Curiosité ? C’est indéniable ! Notre soif de connaissances nous a permis de développer les sciences. Mais pas que…
On classe aussi par souci d’efficacité. Parler un langage commun, avoir des références précises et communes nous a semblé, à un moment de l’histoire, essentiel, si tant est qu’on veuille communiquer à plusieurs, partager et donner des indications. En effet, on classe même si on vit seul, ne serait-ce que pour différencier le comestible du toxique par exemple.

Les hommes classent les choses depuis toujours. La classification est le reflet de la représentation qu’ils se font de leur environnement suivant leurs croyances, leurs utilités, les moyens matériels et technologiques à leur disposition à leurs époques respectives.

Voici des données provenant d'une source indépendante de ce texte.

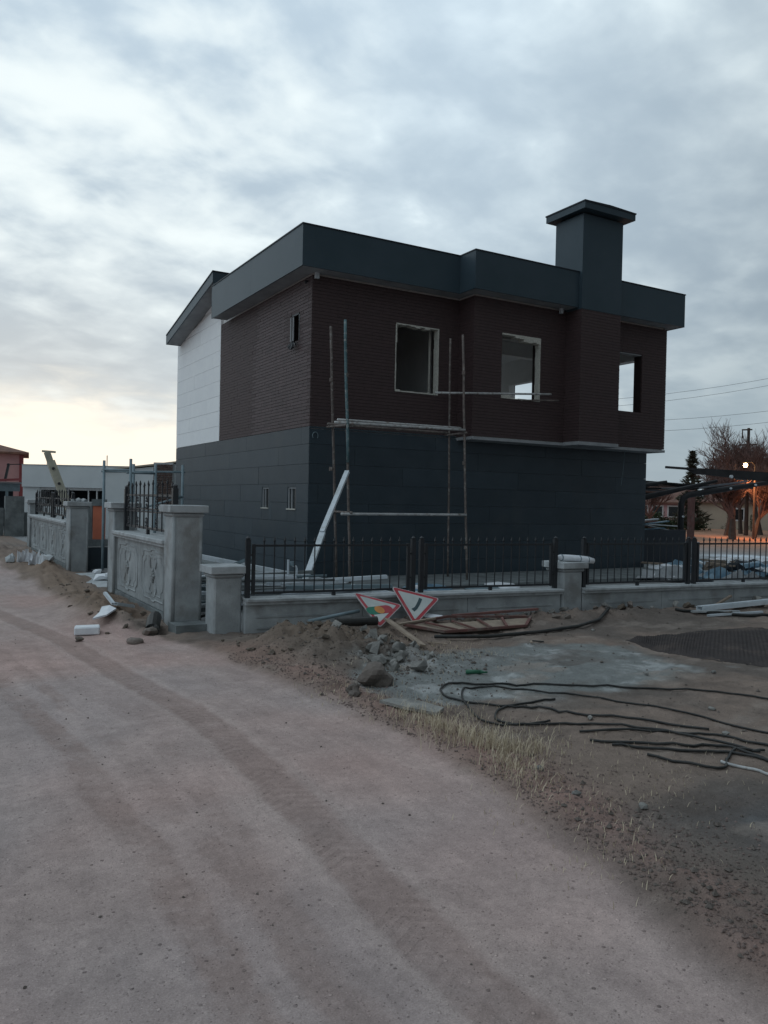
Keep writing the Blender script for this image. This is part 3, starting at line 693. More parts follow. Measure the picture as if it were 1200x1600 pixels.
# low step between the corner pillars
single(MB().box(2.62, 3.0, 9.28, 9.62, -.1, .09).box(2.9, 3.34, 9.36, 9.6, -.1, .075), 'concrete_step', 'rawcon', (2.8, 9.4, 0), 'low rough concrete threshold between the tall corner pillar and the short pillar', 'step')
def relief_panel(par, at, y0, y1, z0, z1):
    """precast panel facing the road (-x) with stepped frame and rosette"""
    pn = MB().box(at, at+.05, y0+.004, y1-.004, z0, z1).build('carved_panel', 'concrete', par, bevel=.008)
    cy, cz = (y0+y1)/2, (z0+z1)/2; hy, hz_ = (y1-y0)/2-.13, (z1-z0)/2-.10; k = .10
    def loop(s, r, nm):
        a, b = hy*s, hz_*s
        pts = [(-a+k, -b), (-k*1.2, -b), (-k*.6, -b-.025), (k*.6, -b-.025), (k*1.2, -b), (a-k, -b), (a-k, -b+k*.6), (a, -b+k), (a, b-k), (a-k, b-k*.6), (a-k, b), (k*1.4, b), (k*.9, b+.03), (-k*.9, b+.03), (-k*1.4, b), (-a+k, b), (-a+k, b-k*.6), (-a, b-k), (-a, -b+k), (-a+k, -b+k*.6), (-a+k, -b)]
        MB().tube([(at, cy+p, cz+q) for p, q in pts], r, 6, False).build(nm, 'concrete', pn, smooth=True)
    loop(1.0, .013, 'frame_moulding'); loop(.80, .008, 'inner_moulding')
    for i in range(8):
        a = math.pi*i/4; rr = .085 if i % 2 == 0 else .055
        MB().tube([(at-.004, cy+.015*math.cos(a), cz+.02*math.sin(a)), (at-.012, cy+rr*.6*math.cos(a), cz+rr*.75*math.sin(a)), (at, cy+rr*math.cos(a), cz+rr*1.25*math.sin(a))], [.010, .024, .006], 6).build('rosette_petal', 'concrete', pn, smooth=True)
    for s in (-1, 1):
        for t_ in (-1, 1):
            MB().tube([(at, cy+s*.12, cz+t_*.10), (at-.006, cy+s*.18, cz+t_*.19), (at, cy+s*.12, cz+t_*.26), (at, cy+s*.07, cz+t_*.22)], .011, 5).build('scroll', 'concrete', pn, smooth=True)
def carved_wall(y0, y1, ztop, n, label):
    wl = empty('carved_wall', (2.84, (y0+y1)/2, 0), label, 'wall', 'carved precast walls beside the road')
    MB().box(2.77, 2.88, y0, y1, -.2, ztop-.085).build('backing', 'concrete', wl)
    MB().box(2.69, 2.77, y0, y1, -.2, .12).build('plinth', 'rawcon', wl)
    for i in range(n): relief_panel(wl, 2.72, y0+(y1-y0)*i/n, y0+(y1-y0)*(i+1)/n, .124, ztop-.09)
    MB().box(2.66, 2.98, y0, y1, ztop-.085, ztop-.05).build('cap_bed', 'caprough', wl)
    MB().box(2.62, 3.02, y0+.002, y1-.002, ztop-.05, ztop+.01).build('wall_cap', 'caprough', wl, bevel=.012)
carved_wall(10.0, 13.02, 1.05, 2, 'carved concrete wall between the two tall pillars at the street corner, with a rosette panel')
carved_wall(17.68, 24.1, 1.03, 4, 'farther carved concrete wall left of the gap, stretching away along the road')
# ornamental iron fences on the carved walls
def spear(mb, x, y, z0, z1, r=.008):
    mb.tube([(x, y, z0), (x, y, z1)], r, 5, False)
    mb.tube([(x, y, z1), (x, y, z1+.02), (x, y, z1+.075)], [r, r*2.0, .001], 5, False)
def ornate(y0, y1, zb_, zt, label, nb):
    f = empty('ornamental_fence', (2.82, (y0+y1)/2, zb_), label, 'fence', 'black iron fences on the carved walls'); x = 2.82
    for y in (y0, y1): MB().box(x-.035, x+.035, y-.035, y+.035, zb_-.07, zt+.05).tube([(x, y, zt+.05), (x, y, zt+.085), (x, y, zt+.11)], [.03, .035, .004], 8).build('post', 'iron', f)
    for z, h in ((zb_, .035), (zb_+(zt-zb_)*.45, .022), (zb_+(zt-zb_)*.52, .022), (zt-.06, .03)):
        MB().box(x-.015, x+.015, y0+.035, y1-.035, z, z+h).build('rail', 'iron', f)
    for i in range(nb):
        y = y0+.06+(y1-y0-.12)*i/(nb-1); mb = MB(); spear(mb, x+.018*(1 if i % 2 else -1), y, zb_, zt+.06+.04*abs(math.sin(i*.52))); mb.build('bar', 'iron', f)
    for i in range(5):
        y = y0+(y1-y0)*(i+.5)/5
        for zz in (.14, .25, .62, .80):
            z = zb_+(zt-zb_)*zz; q = MB()
            for k in range(4):
                a = k*math.pi/2+.78; q.tube([(x-.02, y, z), (x-.024, y+.045*math.cos(a), z+.03*math.sin(a)), (x-.02, y+.055*math.cos(a+.5), z+.04*math.sin(a+.5))], [.006, .014, .004], 5)
            q.build('rosette', 'iron', f)
    MB().box(x-.02, x+.02, (y0+y1)/2-.03, (y0+y1)/2+.03, zb_-.07, zb_).build('foot', 'iron', f)
ornate(10.14, 12.86, 1.13, 1.66, 'black iron fence with rosettes and spear tips on the corner wall', 22)
ornate(17.9, 20.6, 1.11, 1.55, 'near half of the black iron fence on the farther carved wall', 16)
ornate(20.9, 23.9, 1.11, 1.55, 'far half of the black iron fence on the farther carved wall', 16)
# crumbs on pillar C
rg = random.Random(3)
def hull(c, r, seed, flat=.7):
    rr = random.Random(seed); bm = bmesh.new(); sx, sy, sz = rr.uniform(.8, 1.3), rr.uniform(.65, 1.0), flat*rr.uniform(.7, 1.1)
    for _ in range(13):
        v = Vector((rr.gauss(0, 1), rr.gauss(0, 1), rr.gauss(0, 1))).normalized()*rr.uniform(.8, 1.05); bm.verts.new((v.x*sx, v.y*sy, v.z*sz))
    bmesh.ops.convex_hull(bm, input=bm.verts[:]); 
    for v in [v for v in bm.verts if not v.link_faces]: bm.verts.remove(v)
    bm.verts.index_update(); a = rr.uniform(0, 6); ca, sa = math.cos(a), math.sin(a)
    vs = [(c[0]+r*(v.co.x*ca-v.co.y*sa), c[1]+r*(v.co.x*sa+v.co.y*ca), c[2]+r*v.co.z) for v in bm.verts]; fs = [tuple(v.index for v in f.verts) for f in bm.faces]; bm.free(); return vs, fs
def rock_mb(c, r, seed, sub=1, flat=.7, rough=.28, jit=.06):
    rr = random.Random(seed); bm = bmesh.new(); bmesh.ops.create_icosphere(bm, subdivisions=sub, radius=1)
    ph = [(rr.uniform(-1, 1), rr.uniform(-1, 1), rr.uniform(-1, 1), rr.uniform(1.5, 4), rr.uniform(0, 6)) for _ in range(5)]
    sx, sy, sz = rr.uniform(.8, 1.25), rr.uniform(.8, 1.2), flat*rr.uniform(.8, 1.15); vs = []
    a = rr.uniform(0, 6); ca, sa = math.cos(a), math.sin(a)
    for v in bm.verts:
        k = 1+rough*sum(math.sin(p[3]*(v.co.x*p[0]+v.co.y*p[1]+v.co.z*p[2])+p[4]) for p in ph)/2.4+rr.uniform(-jit, jit)
        x, y, z = v.co.x*k*sx, v.co.y*k*sy, v.co.z*k*sz
        vs.append((c[0]+r*(x*ca-y*sa), c[1]+r*(x*sa+y*ca), c[2]+r*z))
    fs = [tuple(v.index for v in f.verts) for f in bm.faces]; bm.free(); return vs, fs
for i, (dx, dy) in enumerate(((-.1, -.05), (.02, .03), (.1, -.08), (.13, .1))):
    v, f = rock_mb((2.84+dx, 17.46+dy, 1.485), .045+.01*i, i+40); single(MB().add(v, f), 'mortar_lump', 'caprough', (2.84+dx, 17.46+dy, 1.46), 'crumb of mortar lying on the cap of the third tall pillar', 'mortar lump', 'mortar crumbs on the pillar cap')

# long low wall along the front
def F_(x, d=0., z=0.): return Vector((x, fence_y(x)+d, z))
ux = Vector((1, -.098, 0)).normalized(); uy = Vector((.098, 1, 0)).normalized()
def low_wall(xa, xb, label, npan):
    wl = empty('low_wall', F_((xa+xb)/2), label, 'wall', 'low precast walls along the front')
    for i in range(npan):
        a, b = xa+(xb-xa)*i/npan, xa+(xb-xa)*(i+1)/npan
        c = F_((a+b)/2, 0, .08); hl = (F_(b)-F_(a)).length/2-.003
        MB().obox(c, ux*hl, uy*.055, (0, 0, .265)).build('wall_panel', 'concrete', wl, bevel=.006)
        if True:
            for s, zz in ((.82, .115), (.82, -.02)):
                MB().bar(c+ux*(-hl*s)-uy*.057+Vector((0, 0, zz)), c+ux*(hl*s)-uy*.057+Vector((0, 0, zz)), .018, .02).build('panel_moulding', 'concrete', wl)
    c = F_((xa+xb)/2, 0, .362); hl = (F_(xb)-F_(xa)).length/2
    MB().obox(c, ux*hl, uy*.10, (0, 0, .018)).build('cap_bed', 'caprough', wl)
    n = max(2, round((xb-xa)/2.2))
    for i in range(n):
        a, b = xa+(xb-xa)*i/n, xa+(xb-xa)*(i+1)/n
        MB().obox(F_((a+b)/2, 0, .40), ux*((F_(b)-F_(a)).length/2-.002), uy*.145, (0, 0, .02)).build('wall_cap', 'caprough', wl, bevel=.008)
low_wall(3.34, 7.87, 'low grey wall from the short left pillar to the middle pillar, two road signs leaning on it', 3)
low_wall(8.25, 14.2, 'low grey wall running right from the middle pillar, rubble banked against it', 4)
def fence_panel(xa, xb, label, tall=(1, 1)):
    f = empty('iron_fence', F_((xa+xb)/2, 0, .42), label, 'fence', 'black spear-topped fence panels on the low walls')
    zb_, zt = .475, 1.04
    for x, tl in ((xa, tall[0]), (xb, tall[1])):
        if tl: MB().obox(F_(x, 0, .76), ux*.028, uy*.028, (0, 0, .355)).tube([F_(x, 0, 1.11), F_(x, 0, 1.13), F_(x, 0, 1.155)], [.022, .03, .004], 8).build('post', 'iron', f)
    a, b = xa+.07, xb-.07
    for x in (a, b): MB().obox(F_(x, 0, (zb_+zt)/2), ux*.019, uy*.019, (0, 0, (zt-zb_)/2+.02)).build('stile', 'iron', f)
    for x, s in ((a, -1), (b, 1)):
        for z in (.62, .93):
            MB().bar(F_(x, 0, z), F_(x+s*.045, 0, z), .02, .02).build('hinge_lug', 'iron', f)
    for z in (zb_, zt): MB().bar(F_(a+.02, 0, z), F_(b-.02, 0, z), .026, .026).build('rail', 'iron', f)
    n = max(3, round((b-a)/.128)); 
    for i in range(1, n):
        x = a+(b-a)*i/n; p = F_(x); mb = MB(); spear(mb, p.x, p.y, zb_, zt+.035, .0085); mb.build('bar', 'iron', f)
    for t_ in (.5,): MB().obox(F_(a+(b-a)*t_, 0, .445), ux*.02, uy*.02, (0, 0, .027)).build('foot', 'iron', f)
fence_panel(3.38, 5.56, 'black iron fence panel nearest the short left pillar, in front of the leaning white plank')
fence_panel(5.68, 7.80, 'black iron fence panel just left of the middle pillar')
fence_panel(8.30, 10.30, 'black iron fence panel just right of the middle pillar')
fence_panel(10.42, 12.55, 'black iron fence panel at the right edge, in front of the pale snowy patch')
fence_panel(12.67, 14.1, 'black iron fence panel at the far right end of the low wall')
# wrapped bundle on middle pillar
b = empty('wrapped_bundle', (8.1, 8.6, .79), 'long white plastic-wrapped bundle lying across the middle pillar', 'bundle')
pts = [(7.84, 8.60, .845), (7.93, 8.58, .85), (8.06, 8.55, .842), (8.2, 8.50, .835), (8.32, 8.46, .82), (8.42, 8.43, .80)]
MB().tube(pts, [.03, .045, .05, .047, .05, .038], 9).build('wrapping', 'plasticwhite', b, smooth=True)
for i in (1, 3, 4): MB().tube([tuple(Vector(pts[i])-Vector((.006, 0, 0))), tuple(Vector(pts[i])+Vector((.006, 0, 0)))], .053, 9).build('tape', 'greypipe', b)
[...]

De théories en idéologies né, à l’Antiquité, un « esprit de système ».
Aujourd’hui encore, la classification évolue et elle évoluera toujours, grâce notamment aux découvertes scientifiques et à l’évolution de nos perceptions, bien que quelquefois, les limites de notre esprit butent sur l’infinie complexité du monde.
Mais malgré les remarquables avancées en matière de compréhension des origines du Vivant et de son évolution, nous n’en sommes qu’aux balbutiements. La science a de belles années devant elle.